A Game Per Year: Kill Puppies For Satan (Bonus 2001)

I started to feel that I didn’t know roleplaying games well enough so I came up with the plan to read a roleplaying game corebook for every year they have been published. Selection criteria is whatever I find interesting.

The cover of Kill Puppies For Satan

Kill Puppies For Satan is an early Forge game by D. Vincent Baker. The copy I have is the Gencon ’04 edition. I also read the supplement Cockroach Souffle.

You play evil assholes who gain superpowers by murdering innocent puppies in graphic style. The game is satirical. The mechanic where you kill puppies, gain Evil points and then use those to fuel superpowers makes me think the target is Vampire: the Masquerade in which you drink blood, gain blood points and use those as fuel.

From reading old Forge games and other materials from that period I’ve learned that it’s usually a safe bet to assume that criticism is always directed at Vampire, whether it’s mentioned by name or not.

Kill Puppies For Satan has an interesting writing style, combative, edgy and informal. The book has a clear authorial voice, one unusually concerned with players who cheat. Invective against them starts on page one.

Some of the clearest instructions on playstyle concern firearms. Kill Puppies For Satan exhorts a realistic depiction of guns, explaining that bullets ricochet all over the place and firefights are chaotic affairs.
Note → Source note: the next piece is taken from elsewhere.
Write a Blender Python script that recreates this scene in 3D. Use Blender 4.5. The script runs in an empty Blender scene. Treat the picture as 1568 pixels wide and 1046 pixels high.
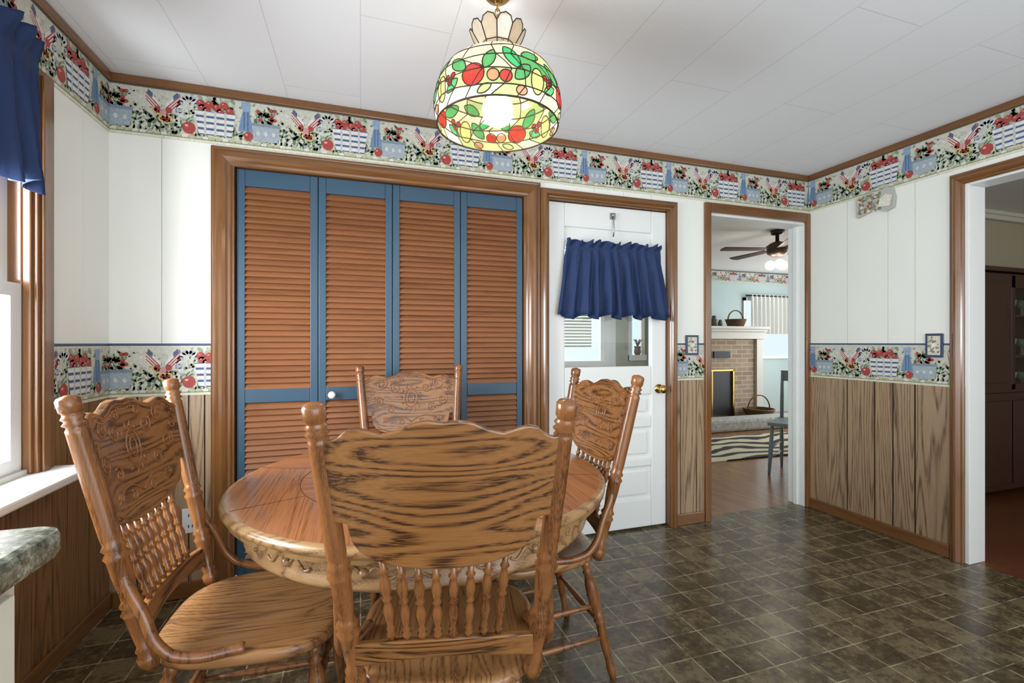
import bpy, bmesh, math, random
from mathutils import Vector, Matrix
R=random.Random(7)
sin,cos,pi=math.sin,math.cos,math.pi
scene=bpy.context.scene

# ------------------------------------------------------------------ materials
def new_mat(name):
    m=bpy.data.materials.new(name); m.use_nodes=True
    nt=m.node_tree; b=nt.nodes['Principled BSDF']
    return m,nt,b
def plain(name,col,rough=.5,metal=0,noise=0,nscale=20,bump=0,coat=0):
    m,nt,b=new_mat(name)
    b.inputs['Roughness'].default_value=rough; b.inputs['Metallic'].default_value=metal
    b.inputs['Coat Weight'].default_value=coat
    tc=nt.nodes.new('ShaderNodeTexCoord'); n=nt.nodes.new('ShaderNodeTexNoise')
    n.inputs['Scale'].default_value=nscale; n.inputs['Detail'].default_value=4
    nt.links.new(tc.outputs['Object'],n.inputs['Vector'])
    mx=nt.nodes.new('ShaderNodeMix'); mx.data_type='RGBA'
    k=noise
    mx.inputs[6].default_value=(*[c*(1-k) for c in col],1); mx.inputs[7].default_value=(*[min(1,c*(1+k)) for c in col],1)
    nt.links.new(n.outputs['Fac'],mx.inputs[0]); nt.links.new(mx.outputs[2],b.inputs['Base Color'])
    if bump:
        bp=nt.nodes.new('ShaderNodeBump'); bp.inputs['Strength'].default_value=bump; bp.inputs['Distance'].default_value=.002
        nt.links.new(n.outputs['Fac'],bp.inputs['Height']); nt.links.new(bp.outputs[0],b.inputs['Normal'])
    return m
def wood(name,dark,light,axis='Z',sc=1.0,rings=9,rough=.3,ringw=.6,attr=False,coat=.2,lng=.8,crs=5.0,pwr=2.5,fine=.35,det=2.0,pore=330,blot=.4):
    m,nt,b=new_mat(name); N=nt.nodes.new; L=nt.links.new
    def math_(op,x,y=None,z=None):
        n=N('ShaderNodeMath'); n.operation=op
        for i,v in enumerate((x,y,z)):
            if v is None: continue
            if isinstance(v,(int,float)): n.inputs[i].default_value=v
            else: L(v,n.inputs[i])
        return n.outputs[0]
    tc=N('ShaderNodeTexCoord'); mp=N('ShaderNodeMapping')
    s=[crs*sc]*3; s['XYZ'.index(axis)]=lng*sc; mp.inputs['Scale'].default_value=s
    L(tc.outputs['Object'],mp.inputs['Vector']); vec=mp.outputs[0]
    if attr:
        at=N('ShaderNodeVertexColor'); at.layer_name='Col'
        vm=N('ShaderNodeVectorMath'); vm.operation='MULTIPLY_ADD'; vm.inputs[1].default_value=(37,53,71)
        L(at.outputs[0],vm.inputs[0]); L(vec,vm.inputs[2]); vec=vm.outputs[0]
    n1=N('ShaderNodeTexNoise'); n1.inputs['Scale'].default_value=1; n1.inputs['Detail'].default_value=det; n1.inputs['Roughness'].default_value=.32
    L(vec,n1.inputs['Vector'])
    sn=math_('SINE',math_('MULTIPLY',n1.outputs['Fac'],rings*6.283))
    ring=math_('POWER',math_('MULTIPLY_ADD',sn,.5,.5),pwr)
    mp2=N('ShaderNodeMapping'); s2=[pore]*3; s2['XYZ'.index(axis)]=9; mp2.inputs['Scale'].default_value=s2
    L(tc.outputs['Object'],mp2.inputs['Vector'])
    n2=N('ShaderNodeTexNoise'); n2.inputs['Scale'].default_value=1; n2.inputs['Detail'].default_value=2; L(mp2.outputs[0],n2.inputs['Vector'])
    pr=N('ShaderNodeMapRange'); pr.inputs['From Min'].default_value=.38; pr.inputs['From Max'].default_value=.66; L(n2.outputs['Fac'],pr.inputs['Value'])
    n3=N('ShaderNodeTexNoise'); n3.inputs['Scale'].default_value=.7; n3.inputs['Detail'].default_value=2; L(vec,n3.inputs['Vector'])
    rg=math_('MULTIPLY',math_('MULTIPLY',ring,ringw),math_('MULTIPLY_ADD',pr.outputs[0],.65,.35))
    v=math_('MULTIPLY_ADD',pr.outputs[0],fine*.5,rg)
    v=math_('MULTIPLY_ADD',math_('SUBTRACT',n3.outputs['Fac'],.35),blot,v)
    cr=N('ShaderNodeValToRGB'); e=cr.color_ramp.elements
    e[0].position=.05; e[0].color=(*light,1); e[1].position=.85; e[1].color=(*dark,1)
    L(v,cr.inputs[0]); L(cr.outputs[0],b.inputs['Base Color'])
    b.inputs['Roughness'].default_value=rough; b.inputs['Coat Weight'].default_value=coat; b.inputs['Coat Roughness'].default_value=.15
    bp=N('ShaderNodeBump'); bp.inputs['Strength'].default_value=.12; bp.inputs['Distance'].default_value=.001
    L(n2.outputs['Fac'],bp.inputs['Height']); L(bp.outputs[0],b.inputs['Normal'])
    return m
def attr_mat(name,rough=.7):
    m,nt,b=new_mat(name)
    at=nt.nodes.new('ShaderNodeVertexColor'); at.layer_name='Col'
    tc=nt.nodes.new('ShaderNodeTexCoord'); n=nt.nodes.new('ShaderNodeTexNoise'); n.inputs['Scale'].default_value=90; n.inputs['Detail'].default_value=3
    nt.links.new(tc.outputs['Object'],n.inputs['Vector'])
    mr=nt.nodes.new('ShaderNodeMapRange'); mr.inputs['To Min'].default_value=.65; mr.inputs['To Max'].default_value=1.25
    nt.links.new(n.outputs['Fac'],mr.inputs['Value'])
    vm=nt.nodes.new('ShaderNodeVectorMath'); vm.operation='SCALE'
    nt.links.new(at.outputs[0],vm.inputs[0]); nt.links.new(mr.outputs[0],vm.inputs['Scale'])
    nt.links.new(vm.outputs[0],b.inputs['Base Color']); b.inputs['Roughness'].default_value=rough
    return m
def emit(name,col,s):
    m=bpy.data.materials.new(name); m.use_nodes=True; nt=m.node_tree
    nt.nodes.clear(); o=nt.nodes.new('ShaderNodeOutputMaterial'); e=nt.nodes.new('ShaderNodeEmission')
    e.inputs[0].default_value=(*col,1); e.inputs[1].default_value=s; nt.links.new(e.outputs[0],o.inputs[0]); return m
def pane_mat(name):
    m=bpy.data.materials.new(name); m.use_nodes=True; nt=m.node_tree; nt.nodes.clear()
    o=nt.nodes.new('ShaderNodeOutputMaterial'); t=nt.nodes.new('ShaderNodeBsdfTransparent'); g=nt.nodes.new('ShaderNodeBsdfGlossy'); g.inputs['Roughness'].default_value=.02
    mx=nt.nodes.new('ShaderNodeMixShader'); mx.inputs[0].default_value=.06
    nt.links.new(t.outputs[0],mx.inputs[1]); nt.links.new(g.outputs[0],mx.inputs[2]); nt.links.new(mx.outputs[0],o.inputs[0]); return m

oak_x=wood('oak_grain_x',(.045,.016,.005),(.275,.120,.036),'X',rings=20,ringw=.9,lng=1.1,crs=8,rough=.28,pwr=2.2,det=2.5,blot=.25)
oak_y=wood('oak_grain_y',(.09,.034,.011),(.36,.178,.066),'Y',rings=20,ringw=.6,lng=.7,crs=9,rough=.28)
oak_z=wood('oak_grain_z',(.055,.019,.006),(.25,.098,.030),'Z',sc=1.5,rings=10,ringw=.55,rough=.25)
top_x=wood('tabletop_oak_x',(.14,.045,.016),(.38,.155,.064),'X',rings=20,ringw=.5,rough=.17,lng=.35,crs=10)
top_y=wood('tabletop_oak_y',(.14,.045,.016),(.38,.155,.064),'Y',rings=20,ringw=.5,rough=.17,lng=.35,crs=10)
oak_pale=wood('oak_apron',(.11,.047,.016),(.38,.22,.095),'X',rings=14,ringw=.7)
press=wood('oak_pressed_carving',(.08,.027,.009),(.28,.11,.037),'X',sc=2,rings=8,ringw=.4,rough=.22)
TD,TLt=(.062,.023,.007),(.195,.083,.025)
trim_w=wood('trim_stained_wood',TD,TLt,'Z',rings=9,ringw=.25,rough=.2,coat=.35)
trim_h=wood('trim_stained_wood_h',TD,TLt,'X',rings=9,ringw=.25,rough=.2,coat=.35)
trim_yy=wood('trim_stained_wood_y',TD,TLt,'Y',rings=9,ringw=.25,rough=.2,coat=.35)
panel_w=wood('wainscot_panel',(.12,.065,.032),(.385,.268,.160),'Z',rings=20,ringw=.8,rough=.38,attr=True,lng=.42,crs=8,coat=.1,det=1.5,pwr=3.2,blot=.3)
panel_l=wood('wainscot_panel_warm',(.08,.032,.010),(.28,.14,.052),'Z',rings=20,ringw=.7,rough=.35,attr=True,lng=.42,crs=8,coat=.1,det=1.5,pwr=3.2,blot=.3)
louver_m=wood('louver_red_wood',(.115,.038,.014),(.27,.108,.044),'X',rings=4,ringw=.3,rough=.28,attr=True)
blue_paint=plain('slate_blue_paint',(.028,.072,.118),.4,noise=.08)
white_paint=plain('white_paint',(.78,.80,.78),.4,noise=.02,nscale=5)
wall_paint=plain('wall_white_paint',(.80,.81,.755),.5,noise=.03,nscale=3)
groove=plain('groove_dark',(.035,.02,.012),.8)
groove_w=plain('groove_light',(.58,.58,.53),.8)
brass=plain('brass',(.55,.36,.12),.25,1)
darkm=plain('dark_metal',(.03,.03,.03),.4,.6)
steel=plain('steel',(.4,.4,.4),.35,1)
blue_cloth=plain('blue_cotton',(.009,.028,.10),.75,noise=.2,nscale=60,bump=.1)
paper=attr_mat('wallpaper_print',.6)
pane=pane_mat('window_glass')
lead=plain('lead_came',(.05,.04,.025),.5,.5)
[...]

It laments that “there are no good gun mechanics in roleplaying”.

The core game features a sample adventure, Springing Gerald, in which the characters try to free their friend Gerald from a sinister mental institution. Here the evocative writing is at its best, infusing the horror with grimy everyday realism and humor.

The supplement Cockroach Souffle is a grab-bag of stuff, the most interesting piece being the hack BLOW JONATHAN TWEET’S HEAD OFF FOR PUPPIES ! ! ! ! !, by Jürgen Meyer. It inverts the concept of the basic game, making the characters righteous puppy owners who seek to murder the game designer Jonathan Tweet. It features Forge activists such as D. Vincent Baker himself and Ron Edwards as antagonists.
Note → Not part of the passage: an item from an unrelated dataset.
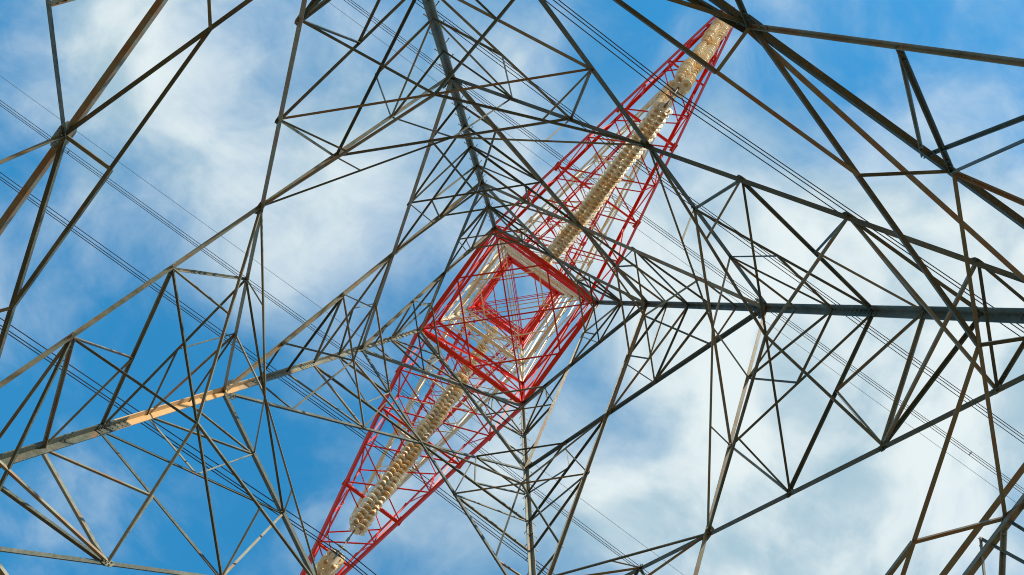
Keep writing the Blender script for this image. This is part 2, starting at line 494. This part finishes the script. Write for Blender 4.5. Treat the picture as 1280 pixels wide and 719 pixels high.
# ---- legs
def corner(k, z, hw): 
    sx, sy = ((-1, -1), (1, -1), (1, 1), (-1, 1))[k]
    return Vector((sx * hw(z), sy * hw(z), z))
for k in range(4):
    sx, sy = ((-1, -1), (1, -1), (1, 1), (-1, 1))[k]
    mb = MB()
    zs = [0.0, Z3, Z2, Z1, ZR]; ws = [.165, .165, .158, .145]
    segs = [(zs[i], zs[i + 1], ws[i]) for i in range(4)]
    tan = None; up_ = MB()
    if k == 3:                                         # one leg has a tan length above a splice, greyer towards its top
        segs = [(0.0, Z3, .165), (Z3, 17.4, .165)]
        tan = MB(); tan.leg_angle(corner(k, 17.4, half), corner(k, 23.4, half), .162, .02, (-sx, 0, 0), (0, -sy, 0))
    for z0, z1, w_ in segs:
        mb.leg_angle(corner(k, z0, half), corner(k, z1, half), w_, .022, (-sx, 0, 0), (0, -sy, 0))
    for z in (Z3 + 1.6, 17.4, Z2 + .2, 26.5, Z1 + .2, 35.0):        # splice plates
        if tan and 18 < z < 23: continue
        mb_ = up_ if tan and z > 23 else mb
        c0, c1 = corner(k, z - .45, half), corner(k, z + .45, half)
        o_ = Vector((-sx * .024, -sy * .024, 0))
        mb_.leg_angle(c0 + o_, c1 + o_, .135, .014, (-sx, 0, 0), (0, -sy, 0))
        for j in range(6):
            cj = c0.lerp(c1, (j + .5) / 6)
            for r_ in (.065, .115):
                for dd, nn in ((Vector((-sx, 0, 0)), Vector((0, -sy, 0))), (Vector((0, -sy, 0)), Vector((-sx, 0, 0)))):
                    q_ = cj + dd * r_ + nn * .036
                    mb_.tube([q_, q_ + nn * .02], .013, 6)
    lg = mb.build('leg', M_STEEL, tower)
    if tan:
        up_.leg_angle(corner(k, 23.4, half), corner(k, Z1, half), .158, .02, (-sx, 0, 0), (0, -sy, 0)); up_.leg_angle(corner(k, Z1, half), corner(k, ZR, half), .145, .02, (-sx, 0, 0), (0, -sy, 0))
        up_.build('leg_section', M_STEEL, lg)
        ts = tan.build('leg_section', M_TAN, lg); ts['label'] = 'tan length of the grey leg'
    if k in (0, 2):                                    # two of the legs carry climbing bolts
        sb = MB(); z = 3.0; i = 0
        while z < ZR - .4:
            c = corner(k, z, half)
            dr = Vector((sx, 0, 0)) if i % 2 else Vector((0, sy, 0))
            inn = Vector((0, -sy, 0)) if i % 2 else Vector((-sx, 0, 0))
            st = c + inn * .09
            sb.tube([st - dr * .02, st + dr * .17], .011, 6)
            sb.tube([st + dr * .17, st + dr * .185], .02, 6)
            z += .42; i += 1
        sb.build('step_bolts', M_BOLT, lg)
    for i in range(3):                                 # painted upper legs
        mb = MB(); z0, z1 = BAND[i], BAND[i + 1]
        mb.leg_angle(corner(k, z0, cage), corner(k, z1, cage), .20 - .02 * i, .02, (-sx, 0, 0), (0, -sy, 0))
        mb.build('upper_leg', (M_RED, M_WHITE, M_RED)[i], tower)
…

It’s certainly an unusual choice to include actual, real life game designers as enemies in a roleplaying game. Following the traditions of American roleplaying game publishing, the supplement comes with a disclaimer of sorts, below the copyright information:

well, it’s the eleventh hour and i’m having second thoughts about jürgen’s guest evil. fuck. it’s like, what, i’m comfortable making a crude mockery of lord god almighty but i have second thoughts about maybe accidentally offending jonathan tweet? the fuck? but then i’m like, oh yeah, i remember. a actually respect jonathan tweet. plus he, y’know, exists. [sic]

Kill Puppies For Satan is an interesting example of the type of edgy game design prominent in the Nineties. To me, it’s easiest to see it on the tail end of the same trend that produced The Whispering Vault and the numerous Black Dog books from White Wolf.